Much of that work is invisible by design. When a broker manages expectations effectively, problems are resolved before they escalate. Delays are explained before they generate panic. Frustrations are defused before they become disputes. Because this work, when done well, leaves no visible trace, Davidson argues it is routinely underestimated by those outside the profession.
The current market environment has compounded the difficulty. Rate changes, shifting lender criteria, extended chains, legal delays and nervous buyers all increase the pressure on individual transactions. A case that appears straightforward one day can become unviable the next.
There has also been a rise in abortive cases, Davidson notes — transactions that stall, change direction or collapse after significant time and resource have already been committed. The causes vary: a better rate becomes available and the broker moves the client to a more appropriate product; confidence falters; chains break; or the process simply extends beyond what circumstances allow. In each instance, the cost falls across multiple parties. “It is time, advice, administration, chasing, explaining and emotional energy,” Davidson says.

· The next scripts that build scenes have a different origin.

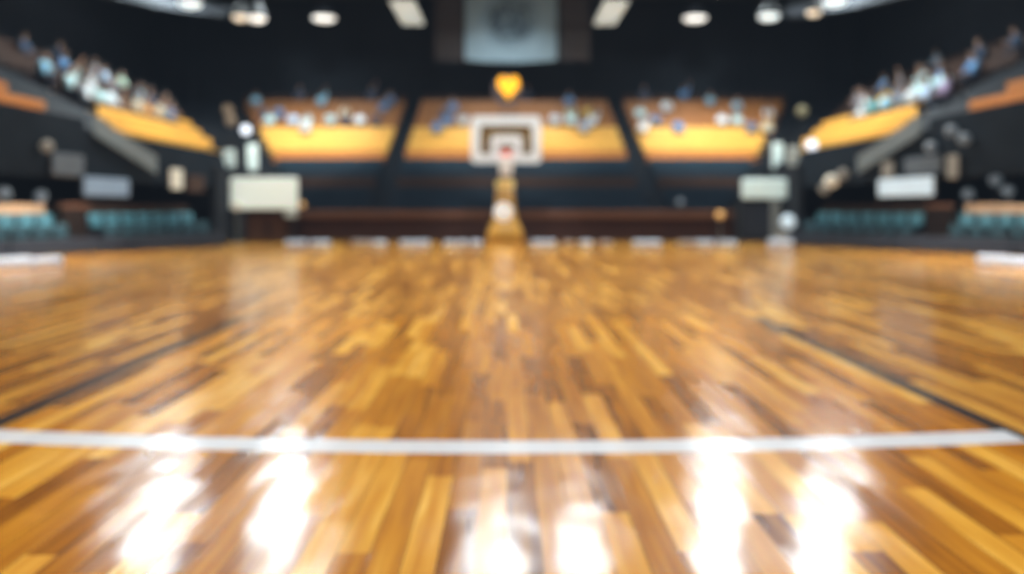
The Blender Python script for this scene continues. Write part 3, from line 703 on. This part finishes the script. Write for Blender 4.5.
globe('rail_lamp', 'dim grey globe lamp on the wooden barrier under the right aisle', X(680, 28), 28, Z(202, 28), .13, M_DIMLAMP, 1.165)
# round lamps standing on the tan ledges
for px, py, P, sd, lab in ((5, 193, PL, -1, 'nearer of two dim globe lamps on the left tan ledge'), (55, 196, PL, -1, 'farther of two dim globe lamps on the left tan ledge'),
                           (965, 194, PR, 1, 'farthest of three dim globe lamps on the right tan ledge'), (995, 180, PR, 1, 'middle of three dim globe lamps on the right tan ledge, the highest'), (1008, 191, PR, 1, 'nearest of three dim globe lamps on the right tan ledge')):
    best = min((abs((P(s / 50, 2.23)[0]) / P(s / 50, 2.23)[1] - (px - VX) / F), s / 50) for s in range(-150, 97))
    p = P(best[1], 2.23); globe('ledge_lamp', lab, p[0], p[1], max(Z(py, p[1]), 1.58), .17, M_DIMLAMP, 1.405, 'globe lamps on the tan ledges')
# small lamps fixed to the balcony fronts
def bracket_lamp(lab, px, py, sg, r, m, grp):
    xw = sg * 10.0; Y = abs(xw) / (abs(px - VX) / F); z = Z(py, Y)
    t = thing('wall_lamp', lab, 'lamp', (sg * 10.14, Y, z), 0, grp)
    b = MB(); b.ball((-sg * (r + .05), 0, 0), r, u=16, v=10); b.build('globe', m, t, True)
    b = MB(); b.box(*sorted((0, -sg * .07)), -.05, .05, -.05, .05, .01); b.build('bracket', M_STEEL, t)
for i, (px, py, r, m) in enumerate(((826, 189, .15, M_CREAMD), (835, 181, .2, M_CREAML), (845, 174, .15, M_CREAMD))):
    bracket_lamp(f'{["lowest", "middle", "highest"][i]} of three clustered cream lamps, far end of the right balcony front', px, py, 1, r, m, 'cream lamps on the right balcony front')
for i, (px, py) in enumerate(((953, 131), (966, 139), (932, 147))):
    bracket_lamp(f'{["highest", "second", "lowest"][i]} of three dim grey lamps over the right balcony front', px, py, 1, .13, M_DIMLAMP, 'grey lamps on the right balcony front')
bracket_lamp('dim tan lamp on the left balcony front at the frame edge', 45, 146, -1, .13, M_CREAMD, 'lamps on the left balcony front')
# tall lit boxes on the corner walls
for sg, px, py0, py1, lab in ((-1, 232, 152, 171, 'pale upright lit box on the left corner wall, the nearer and lower of two'), (-1, 255, 143, 171, 'pale upright lit box on the left corner wall, the farther and taller of two'),
                              (1, 775, 143, 171, 'pale upright lit box on the right corner wall, the farther and brighter of two'), (1, 791, 150, 171, 'pale upright lit box on the right corner wall, the nearer and dimmer of two')):
    e = abs(endL(5) if sg < 0 else endR(5)) - .3; a = abs(px - VX) / F
    y = (9.98 - 25.5 * (e - 9.98) / 7.5) / (a - (e - 9.98) / 7.5); x = sg * (a * y + .1)
    h = (py1 - py0) / F * y
    t = thing('light_box', lab, 'lamp', (x, y, 2.705), 0, 'upright lit boxes on the corner walls')
    b = MB(); b.box(-.2, .2, -.08, .08, .06, h, .05); b.build('face', M_PALED if px == 791 else M_PALER, t)
    b = MB(); b.box(-.22, .22, -.1, .1, 0, .055); b.build('base', M_STEEL, t)
globe('corner_lamp', 'bright white globe lamp at the far end of the right balcony', X(812, 25.2), 25.2, Z(145, 25.2), .18, M_BRIGHT, rowZ(5))
globe('corner_lamp', 'dull yellow globe lamp high at the right corner of the stands', X(802, 33), 33.0, Z(111, 33), .24, mat('dull_yellow_globe', (.11, .10, .06), .5, scale=4, emit=.13, ecol=(.9, .8, .4)), rowZ(6))
globe('corner_lamp', 'higher of two tan globe lamps at the left corner of the stands', X(228, 34.5), 34.5, Z(110, 34.5), .24, mat('tan_globe', (.10, .07, .045), .5, scale=4, emit=.10, ecol=(1, .7, .4)), rowZ(7))
globe('corner_lamp', 'lower of two tan globe lamps at the left corner of the stands', X(231, 32), 32.0, Z(121, 32), .22, MATS['tan_globe'], rowZ(6))
globe('corner_lamp', 'white globe lamp at the left corner of the stands', X(246, 31), 31.0, Z(130, 31), .19, M_BRIGHT, rowZ(5))
# pale balustrades by the gangways
for sg, sd in ((-1, 'left'), (1, 'right')):
    t = thing('sloping_panel', f'pale sloping panel on the {sd} balcony front below the gangway slab', 'panel', (sg * 10.06, 0, 0))
    b = MB(); b.prism([(18.0, 3.10), (21.2, 2.28), (21.2, 2.72), (18.0, 3.54)], 'x', -.03, .03); b.build('panel', mat('pale_sloping_panel', (.10, .125, .135), .5, scale=3, var=.5, emit=.06, ecol=(.75, .88, .88)), t)
    b = MB(); b.tube([(0, 17.95, 3.57), (0, 21.25, 2.73)], .03, 8); b.build('handrail', M_GREYPOST, t)

# ------------------------------------------------------------------ overhead: banners, ring, lamps
def banner(name, lab, px0, px1, Y, zb, zt, m, bow=0., grp=None):
    w = (px1 - px0) / F * Y; t = thing(name, lab, 'banner', (X((px0 + px1) / 2, Y), Y, zb), 0, grp)
    nx, nz = 24, 12; b = MB(); g = []
    for j in range(nz + 1):
        row = []
        for i in range(nx + 1):
            u = i / nx - .5; v = j / nz
            row.append(b.bm.verts.new((u * w, .05 * math.sin(u * 17) * (1 - .5 * v), v * (zt - zb) - bow * (1 - v) * (1 - 4 * u * u))))
        g.append(row)
    for j in range(nz):
        for i in range(nx): b.bm.faces.new((g[j][i], g[j][i + 1], g[j + 1][i + 1], g[j + 1][i]))
    b.build('cloth', m, t, True)
    b = MB(); b.tube([(-w / 2, 0, zt - zb + .03), (w / 2, 0, zt - zb + .03)], .04, 8)
    for s in (-1, 1): b.tube([(s * w * .4, 0, zt - zb + .03), (s * w * .4, 0, 13 - zb)], .015, 6)
    b.build('hanging_bar', M_STEEL, t)
YB = 36.5
banner('hanging_banner', 'pale blue-grey banner with a dark round emblem hanging high above the hoop', 465, 557, YB, Z(60, YB), 12.4, M_BANNER, .12)
banner('hanging_banner', 'dark brown banner hanging left of the pale emblem banner', 435, 463, YB + .15, Z(60, YB), 12.4, M_BANDARK, 0, 'dark side banners')
banner('hanging_banner', 'dark brown banner hanging right of the pale emblem banner', 560, 590, YB + .15, Z(60, YB), 12.4, M_BANDARK, 0, 'dark side banners')

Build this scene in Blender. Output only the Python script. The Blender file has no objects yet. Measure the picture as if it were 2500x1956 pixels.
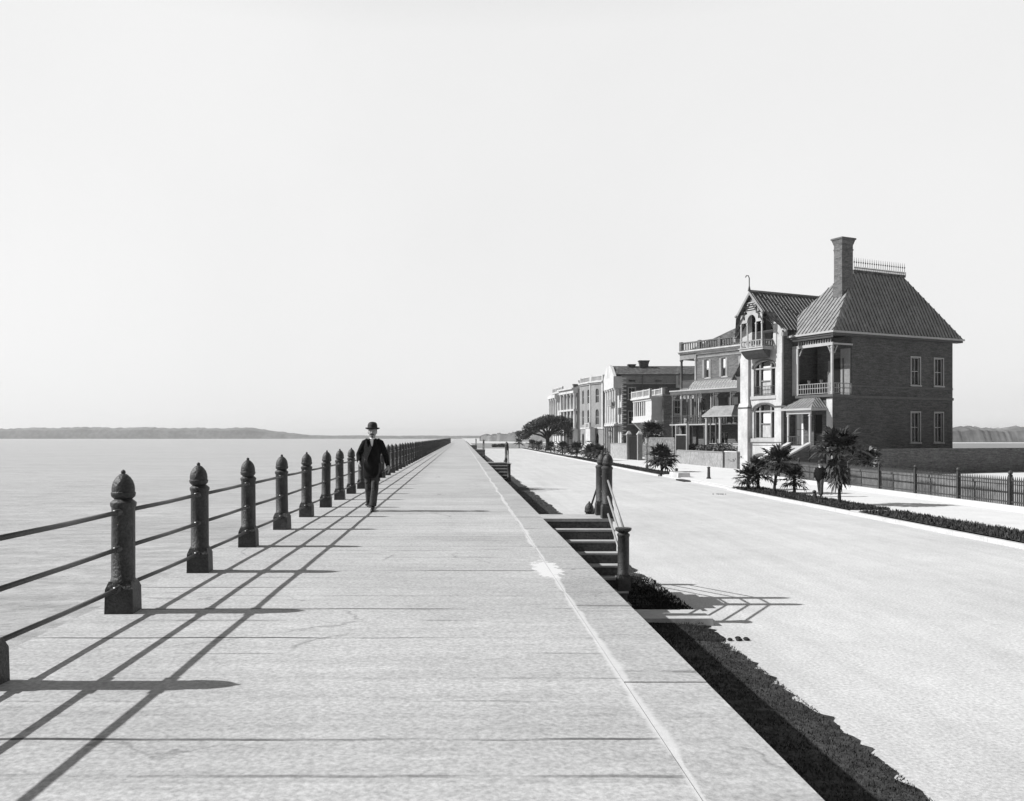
import bpy, math, random
from mathutils import Vector, Matrix
R = math.radians
sc = bpy.context.scene
COL = sc.collection

# ------------------------------------------------------------------ camera, sky, sun, exposure
EYE = 3.06
cam = bpy.data.cameras.new('camera'); cam.sensor_width = 36.0; cam.lens = 36.0 * 2130 / 2500
cam.shift_x = (1250 - 1127) / 2500; cam.shift_y = (1067 - 978) / 2500
cam.clip_start = 0.1; cam.clip_end = 30000
camo = bpy.data.objects.new('camera', cam); COL.objects.link(camo)
camo.location = (0, 0, EYE); camo.rotation_euler = (R(90), 0, 0)
sc.camera = camo
SUN_EL = 37.8
W = bpy.data.worlds.new("World"); sc.world = W; W.use_nodes = True
nt = W.node_tree; nt.nodes.clear()
sky = nt.nodes.new('ShaderNodeTexSky'); sky.sky_type = 'NISHITA'; sky.sun_disc = False
sky.sun_elevation = R(SUN_EL); sky.sun_rotation = R(-90)
sky.air_density = 1.0; sky.dust_density = 2.5; sky.ozone_density = 1.0; sky.altitude = 0
bw = nt.nodes.new('ShaderNodeRGBToBW'); bg = nt.nodes.new('ShaderNodeBackground'); ow = nt.nodes.new('ShaderNodeOutputWorld')
bg.inputs['Strength'].default_value = 0.08
nt.links.new(sky.outputs[0], bw.inputs[0]); nt.links.new(bg.outputs[0], ow.inputs[0])
tc = nt.nodes.new('ShaderNodeTexCoord'); sp = nt.nodes.new('ShaderNodeSeparateXYZ'); nt.links.new(tc.outputs['Generated'], sp.inputs[0])
hz = nt.nodes.new('ShaderNodeMapRange'); nt.links.new(sp.outputs[2], hz.inputs[0])      # whitish haze low in the sky; dimmed overhead to cut fill light
for i, v in ((1, 0.42), (2, 0.90), (3, 8.0), (4, 1.2)): hz.inputs[i].default_value = v
cn = nt.nodes.new('ShaderNodeTexNoise'); cn.inputs['Scale'].default_value = 2.2; cn.inputs['Detail'].default_value = 6; nt.links.new(tc.outputs['Generated'], cn.inputs['Vector'])
cr = nt.nodes.new('ShaderNodeMapRange'); nt.links.new(cn.outputs['Fac'], cr.inputs[0])
for i, v in ((1, 0.3), (2, 0.7), (3, 0.97), (4, 1.03)): cr.inputs[i].default_value = v
m1 = nt.nodes.new('ShaderNodeMath'); m1.operation = 'MULTIPLY_ADD'; nt.links.new(bw.outputs[0], m1.inputs[0]); m1.inputs[1].default_value = 0.22; nt.links.new(hz.outputs[0], m1.inputs[2])
az = nt.nodes.new('ShaderNodeMapRange'); az.interpolation_type = 'SMOOTHSTEP'; nt.links.new(sp.outputs[1], az.inputs[0])   # sky dimmed behind the camera to cut fill light and deepen shade
for i, v in ((1, -0.5), (2, 0.45), (3, 0.35), (4, 1.0)): az.inputs[i].default_value = v
m3 = nt.nodes.new('ShaderNodeMath'); m3.operation = 'MULTIPLY'; nt.links.new(az.outputs[0], m3.inputs[0]); nt.links.new(cr.outputs[0], m3.inputs[1]); cr = m3
m2 = nt.nodes.new('ShaderNodeMath'); m2.operation = 'MULTIPLY'; nt.links.new(m1.outputs[0], m2.inputs[0]); nt.links.new(m3.outputs[0], m2.inputs[1]); nt.links.new(m2.outputs[0], bg.inputs[0])
sl = bpy.data.lights.new('sun', 'SUN'); sl.energy = 4.9; sl.angle = R(0.5); sl.color = (1.0, 1.0, 1.0)
so = bpy.data.objects.new('sun', sl); COL.objects.link(so)
so.rotation_euler = (0, -R(90 - SUN_EL), 0); so.location = (-40, 20, 60)
sc.view_settings.view_transform = 'Standard'; sc.view_settings.look = 'None'
sc.view_settings.exposure = 0.36; sc.view_settings.gamma = 1.0
sc.render.engine = 'CYCLES'

# ------------------------------------------------------------------ materials
def N(t, k, **kw):
    n = t.nodes.new(k)
    for a, v in kw.items(): setattr(n, a, v)
    return n
def mathn(t, op, a, b=None, c=None):
    n = N(t, 'ShaderNodeMath', operation=op)
    for i, v in enumerate((a, b, c)):
        if v is None: continue
        if isinstance(v, (int, float)): n.inputs[i].default_value = v
        else: t.links.new(v, n.inputs[i])
    return n.outputs[0]
def noise(t, vec, scale, detail=4, rough=0.55, sx=1, sy=1, sz=1):
    if (sx, sy, sz) != (1, 1, 1):
        m = N(t, 'ShaderNodeMapping'); m.inputs['Scale'].default_value = (sx, sy, sz)
        t.links.new(vec, m.inputs[0]); vec = m.outputs[0]
    n = N(t, 'ShaderNodeTexNoise'); n.inputs['Scale'].default_value = scale
    n.inputs['Detail'].default_value = detail; n.inputs['Roughness'].default_value = rough
    t.links.new(vec, n.inputs['Vector'])
    return n.outputs['Fac']
def ramp(t, x, a, b, lo=0.0, hi=1.0, smooth=False):
    m = N(t, 'ShaderNodeMapRange'); m.interpolation_type = 'SMOOTHSTEP' if smooth else 'LINEAR'
    for i, v in ((1, a), (2, b), (3, lo), (4, hi)): m.inputs[i].default_value = v
    t.links.new(x, m.inputs[0]); return m.outputs[0]
def base(name, rough=0.8, metal=0.0):
    m = bpy.data.materials.new(name); m.use_nodes = True; t = m.node_tree
    b = t.nodes['Principled BSDF']; b.inputs['Roughness'].default_value = rough; b.inputs['Metallic'].default_value = metal
    if rough >= 0.8: b.inputs['Specular IOR Level'].default_value = 0.12
    g = N(t, 'ShaderNodeNewGeometry'); return m, t, b, g.outputs['Position']
def tone(t, b, v):
    c = N(t, 'ShaderNodeCombineColor'); 
    for i in range(3): t.links.new(v, c.inputs[i])
    t.links.new(c.outputs[0], b.inputs['Base Color'])
def bump(t, b, h, strength, dist=0.02):
    n = N(t, 'ShaderNodeBump'); n.inputs['Strength'].default_value = strength; n.inputs['Distance'].default_value = dist
    t.links.new(h, n.inputs['Height']); t.links.new(n.outputs[0], b.inputs['Normal'])
def mat(name, v, scale=6, amp=0.15, rough=0.8, bs=0.0, bd=0.02, sx=1, sy=1, sz=1, fine=0, famp=0.0, metal=0.0, detail=4):
    """grey v, varied +-amp by a noise of that scale, and +-famp by a finer one"""
    m, t, b, P = base(name, rough, metal)
    n = noise(t, P, scale, detail, 0.6, sx, sy, sz)
    val = ramp(t, n, 0.25, 0.75, v * (1 - amp), v * (1 + amp))
    if fine:
        f = noise(t, P, fine, 2, 0.6)
        val = mathn(t, 'MULTIPLY', val, ramp(t, f, 0.3, 0.7, 1 - famp, 1 + famp))
        n = f if bs else n
    tone(t, b, val)
    if bs: bump(t, b, n, bs, bd)
    return m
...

That emotional dimension, he argues, remains the most underappreciated aspect of the job. Brokers frequently work with clients at acutely stressful points in their lives — first-time buyers, those navigating separation or bereavement, those managing health concerns while trying to hold a transaction together. In those circumstances, the broker is often the first point of contact, expected to explain the market, manage the lender, chase the solicitor, calm the estate agent and reassure the client simultaneously.
Davidson acknowledges that lenders have made genuine improvements in recent years, with investment in systems, technology and intermediary support producing faster underwriting and better communication in some areas. Good business development managers, he notes, can make a meaningful difference when lender service is strong. But even where that is the case, transactions can still feel harder than before — suggesting, he argues, that the pressure originates not from any single party but from the broader ecosystem around the property purchase.